RELATED PROJECTS
SEWANEE PRAISES is but one piece in the large puzzle of initiatives from the Roberson Project on Slavery, Race, and Reconciliation that focus on retrieving the stories and lives of Sewanee’s Historically Black Neighborhoods and community. Here is where you will find links to those projects that have been central in informing Sewanee Praises.
Meridiana - The Roberson Project Blog
Meridiana is the blog for the Roberson Project on Slavery, Race, and Reconciliation.
Save Sewanee Black (Oral) History
Save Sewanee Black (Oral) History is a project funded in part through the generosity of the National Endowment for the Humanities (NEW) and of the friends of the Roberson Project on Slavery, Race, and Reconciliation. The project launched May 2019.
Save Sewanee Black History Heritage Trail
This trail tells the history of our town’s African American community. The mission of the trail project is to honor and preserve the memory of this Sewanee neighborhood and its residents.
Black Sewanee Digital Archive
The Save Sewanee Black History project launched in the spring of 2019 with the formation of an organizing committee of people with family ties to the historic Black neighborhoods, community members, and University faculty and staff from the Roberson Project on Slavery, Race, and Reconciliation.
Funded by a $12,000 Community Heritage Grant from the National Endowment for the Humanities, the committee organized two “digitization fairs” in 2019, the first on Memorial Day and the second on July 5th to collect and preserve local Black history. Tables were set up to scan photographs and other family keepsakes for inclusion in a digital archive. A “participatory mapping” station — a blown-up aerial photograph of Sewanee — invited those who had lived in the neighborhoods to tell and preserve their stories about the places that mattered to them on the Mountain. Thanks to the generosity of Ann and Doug Cameron, a snug and air-conditioned oral history booth operated out of the Cameron family RV, and a steady stream of people donated their life histories to the archive.

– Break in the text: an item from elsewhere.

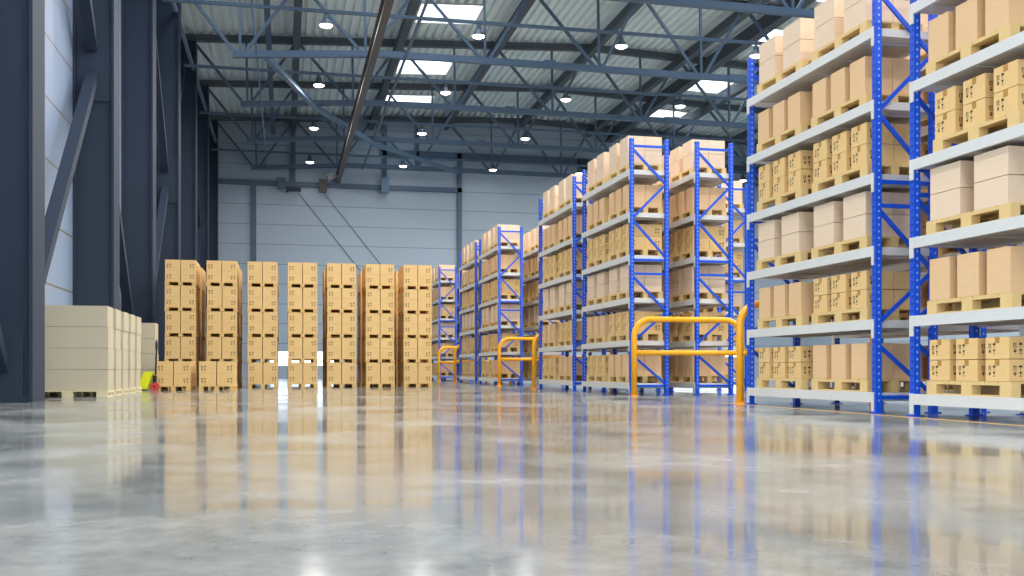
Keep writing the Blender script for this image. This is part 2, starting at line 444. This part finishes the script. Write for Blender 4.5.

The digitization events were governed by what archival scholars call “post-custodial” models of collecting. Instead of institutional archives taking possession and ownership of the documents, photographs, and other items, the SSBH project made digital copies and then returned the actual photographs, postcards, and letters to their original owners. Each “donor” was given a thumb drive containing the digitized images and invited to allow SSBH to put a virtual copy of their keepsakes in an online archive. Most participants agreed to this arrangement, and it is because of their generosity that we are able to offer — to them and for them — this permanent and publicly accessible repository of the history of the people and places that mattered to them in their Sewanee.